A division deeper than anything racial or ethnic or economic now splits the Republic, but the division slices so sharply and so deeply that few mark its crucial importance. For the vast majority of American adults, and for almost all children, electronic media dominate information flow, shaping everything from speech patterns to attention spans. But a minority, a very smug minority, understands the raw profit in eschewing the screens, in engaging in imaginative, self-disciplined, self-directed inquiry, in reading hard-copy only, in reading books…Those who know only light-emitting screens know only tawdry entertainment, cheap exactitude. Their imaginative potential shrivels before flickering bluish light or yellow letters glimmering against a black ground. Others, slightly wiser at the start, or guided by sages learning the power accruing to the wired-out, read in reflected light, figure in pencil, doodle as they think, as they imagine. To those few come understanding and appreciation of ambiguity and estimation, of echoes and innuendo, of personality and meter, but above all comes self-directed imaginative inquiry. They, not the manipulators of music videos or spreadsheets or paintbrush programs, understand reflection, imagination, even serendipity, types of mental effort scarcely mentioned by the champions of the VDTs. They know how rarely a fireplace co-exists with a video screen, how the fall of light on a printed page works its own imaginative magic.

Dora image:
Fire picture:


nightoperator said...

I am honored to see my words quoted here.

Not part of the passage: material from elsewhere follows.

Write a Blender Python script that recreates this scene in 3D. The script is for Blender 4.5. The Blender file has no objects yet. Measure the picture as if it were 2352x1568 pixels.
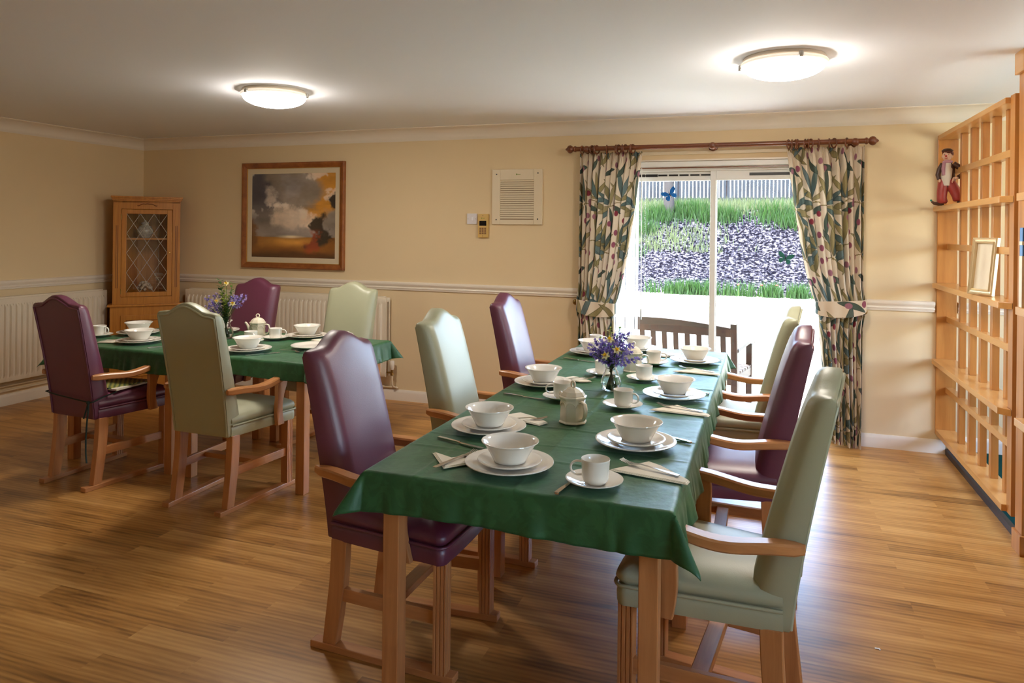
SKY, SUN, EXPO = 3.2, 27.0, 0.50
import bpy, bmesh, math, random
import numpy as np
from mathutils import Vector, Matrix, Euler
PI = math.pi
random.seed(7)
rng = np.random.default_rng(11)
S = bpy.context.scene
C = S.collection

# ------------------------------------------------------------------ helpers
def obj(name, bm, mat, parent=None, loc=None, smooth=None, bevel=0, seg=2):
    """link a bmesh as one mesh object; smooth = angle in degrees below which edges shade smooth"""
    bm.normal_update()
    me = bpy.data.meshes.new(name)
    if smooth is not None:
        lim = math.radians(smooth)
        for f in bm.faces: f.smooth = True
        for e in bm.edges:
            e.smooth = not (len(e.link_faces) == 2 and e.calc_face_angle(0) > lim)
    bm.to_mesh(me); bm.free()
    for m in (mat if isinstance(mat, (list, tuple)) else [mat]): me.materials.append(m)
    o = bpy.data.objects.new(name, me); C.objects.link(o)
    if parent: o.parent = parent
    if loc is not None: o.location = loc
    if bevel:
        b = o.modifiers.new('bevel', 'BEVEL'); b.width = bevel; b.segments = seg; b.limit_method = 'ANGLE'; b.angle_limit = 0.6
        b.harden_normals = False
    return o
def tag(o, label, cat, group=None, kind=None):
    if label: o['label'] = label
    if cat: o['category'] = cat
    if group: o['group'] = group
    if kind: o['kind'] = kind
    return o
def thing(name, label, cat, loc=(0, 0, 0), rz=0, group=None, kind=None):
    o = bpy.data.objects.new(name, None); C.objects.link(o)
    o.empty_display_size = 0.05
    o.location = loc; o.rotation_euler = (0, 0, rz)
    return tag(o, label, cat, group, kind)
def dup(root, loc, rz=0, label=None, group=None):
    r = root.copy(); C.objects.link(r); r.location = loc; r.rotation_euler = (0, 0, rz)
    if label: r['label'] = label
    if group: r['group'] = group
    for ch in list(root.children):
        c = ch.copy(); C.objects.link(c); c.parent = r
        for g in ch.children:
            d = g.copy(); C.objects.link(d); d.parent = c
    return r
def struct(name, bm, mat, parent=None, **k):
    o = obj(name, bm, mat, parent, **k)
    if not parent: o['kind'] = 'structure'
    return o
B = bmesh.new
def box(bm, x0, x1, y0, y1, z0, z1, mi=0):
    v = [bm.verts.new(p) for p in ((x0,y0,z0),(x1,y0,z0),(x1,y1,z0),(x0,y1,z0),(x0,y0,z1),(x1,y0,z1),(x1,y1,z1),(x0,y1,z1))]
    for q in ((3,2,1,0),(4,5,6,7),(0,1,5,4),(1,2,6,5),(2,3,7,6),(3,0,4,7)):
        f = bm.faces.new([v[i] for i in q]); f.material_index = mi
    return v
def boxb(*a):
    bm = B(); box(bm, *a); return bm
def xf(bm, verts, M):
    bmesh.ops.transform(bm, matrix=M, verts=verts)
def loft(bm, rows, closed=True, cap0=True, cap1=True, mi=0):
    """rows: list of lists of points of equal length"""
    R = [[bm.verts.new(p) for p in r] for r in rows]
    n = len(R[0])
    for a, b in zip(R, R[1:]):
        for i in range(n if closed else n - 1):
            j = (i + 1) % n
            f = bm.faces.new((a[i], a[j], b[j], b[i])); f.material_index = mi
    if closed and cap0: bm.faces.new(R[0][::-1]).material_index = mi
    if closed and cap1: bm.faces.new(R[-1]).material_index = mi
    return R
def lathe(bm, prof, seg=32, c=(0, 0, 0), mi=0, axis='z'):
    rows = []
    def P(r, z, a):
        p = (r*math.cos(a), r*math.sin(a), z)
        if axis == 'x': p = (p[2], p[0], p[1])
        if axis == 'y': p = (p[1], p[2], p[0])
        return (p[0]+c[0], p[1]+c[1], p[2]+c[2])
    R = []
    for r, z in prof:
        if r < 1e-6: R.append([bm.verts.new(P(0, z, 0))])
        else: R.append([bm.verts.new(P(r, z, 2*PI*i/seg)) for i in range(seg)])
    for a, b in zip(R, R[1:]):
        if len(a) == 1 and len(b) == 1: continue
        for i in range(seg):
            j = (i+1) % seg
            if len(a) == 1: f = bm.faces.new((a[0], b[j], b[i]))
            elif len(b) == 1: f = bm.faces.new((a[i], a[j], b[0]))
            else: f = bm.faces.new((a[i], a[j], b[j], b[i]))
            f.material_index = mi
def frames(pts):
    P = [Vector(p) for p in pts]; T = []
    for i in range(len(P)):
        a = P[max(i-1, 0)]; b = P[min(i+1, len(P)-1)]
        T.append((b-a).normalized())
    up = Vector((0, 0, 1)) if abs(T[0].z) < 0.9 else Vector((1, 0, 0))
    N = []
    n = (up - T[0]*up.dot(T[0])).normalized()
    for t in T:
        n = (n - t*n.dot(t)).normalized(); N.append(n)
    return P, T, N
def tube(bm, pts, r, seg=8, closed=False, mi=0):
    P, T, N = frames(pts)
    rr = r if isinstance(r, (list, tuple)) else [r]*len(P)
    rows = []
    for p, t, n, q in zip(P, T, N, rr):
        b = t.cross(n)
        rows.append([tuple(p + (n*math.cos(2*PI*i/seg) + b*math.sin(2*PI*i/seg))*q) for i in range(seg)])
    if closed: rows.append(rows[0]); 
    loft(bm, rows, True, not closed, not closed, mi)
    if closed: bmesh.ops.remove_doubles(bm, verts=bm.verts[:], dist=1e-5)
def ring_pts(c, r, n=16, axis='z', a0=0):
    out = []
    for i in range(n):
        a = a0 + 2*PI*i/n; u, v = r*math.cos(a), r*math.sin(a)
        out.append({'z': (c[0]+u, c[1]+v, c[2]), 'y': (c[0]+u, c[1], c[2]+v), 'x': (c[0], c[1]+u, c[2]+v)}[axis])
    return out
def torus(bm, c, R, r, n=20, m=8, axis='x', mi=0):
    rows = []
    for i in range(n):
        a = 2*PI*i/n
        row = []
        for j in range(m):
            b = 2*PI*j/m; q = R + r*math.cos(b); h = r*math.sin(b)
            u, v = q*math.cos(a), q*math.sin(a)
            p = {'x': (h, u, v), 'y': (u, h, v), 'z': (u, v, h)}[axis]
            row.append((p[0]+c[0], p[1]+c[1], p[2]+c[2]))
        rows.append([bm.verts.new(p) for p in row])
    for i in range(n):
        a, b = rows[i], rows[(i+1) % n]
        for j in range(m):
            k = (j+1) % m
            bm.faces.new((a[j], a[k], b[k], b[j])).material_index = mi
def prism(bm, poly, lo, hi, axis='z', mi=0):
    """extrude a 2d polygon; axis x -> poly is (y,z); y -> (x,z); z -> (x,y)"""
    def P(u, v, h): return {'x': (h, u, v), 'y': (u, h, v), 'z': (u, v, h)}[axis]
    a = [bm.verts.new(P(u, v, lo)) for u, v in poly]; b = [bm.verts.new(P(u, v, hi)) for u, v in poly]
    n = len(poly)
    for i in range(n):
        j = (i+1) % n; bm.faces.new((a[i], a[j], b[j], b[i])).material_index = mi
    bm.faces.new(a[::-1]).material_index = mi; bm.faces.new(b).material_index = mi
    bmesh.ops.recalc_face_normals(bm, faces=bm.faces[:])
def bar(bm, a, b, w, h, up=(0, 0, 1)):
    """rectangular bar from a to b; w across, h along up"""
    a, b = Vector(a), Vector(b); t = (b-a).normalized(); u = Vector(up)
    n = (u - t*u.dot(t)).normalized(); s = t.cross(n)
    rows = []
    for p in (a, b):
        rows.append([tuple(p + s*(w/2*i) + n*(h/2*j)) for i, j in ((-1,-1),(1,-1),(1,1),(-1,1))])
    loft(bm, rows)
def sphere(bm, c, r, seg=12, rings=8, sc=(1, 1, 1), M=None, mi=0):
    n0 = len(bm.verts)
    res = bmesh.ops.create_uvsphere(bm, u_segments=seg, v_segments=rings, radius=r)
    vs = res['verts']
    X = Matrix.Translation(c) @ (M if M is not None else Matrix.Identity(4)) @ Matrix.Diagonal((*sc, 1))
    bmesh.ops.transform(bm, matrix=X, verts=vs)
    for f in {f for v in vs for f in v.link_faces}: f.material_index = mi
def smoothstep(x): x = max(0, min(1, x)); return x*x*(3-2*x)
def ordinal(i): return ['first','second','third','fourth','fifth','sixth','seventh','eighth','ninth','tenth','eleventh','twelfth'][i]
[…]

For the past decade I have been researching and now finishing a book that expands on the distinctions between reflected and emitted light. One thing I emphasize here: I started thinking about this when our twin sons were about nine months old. Whenever anyone switched on the television, they stopped doing whatever they were doing and stared at it. As a father it worried me: it still worries me, and now as a scholar too, one ruminating on candles, dark mirrors, and other instruments of the light and the dark from long ago. John Stilgoe

Axis Infinite said...

Nice to see my photos are being used for the greater intellectual good.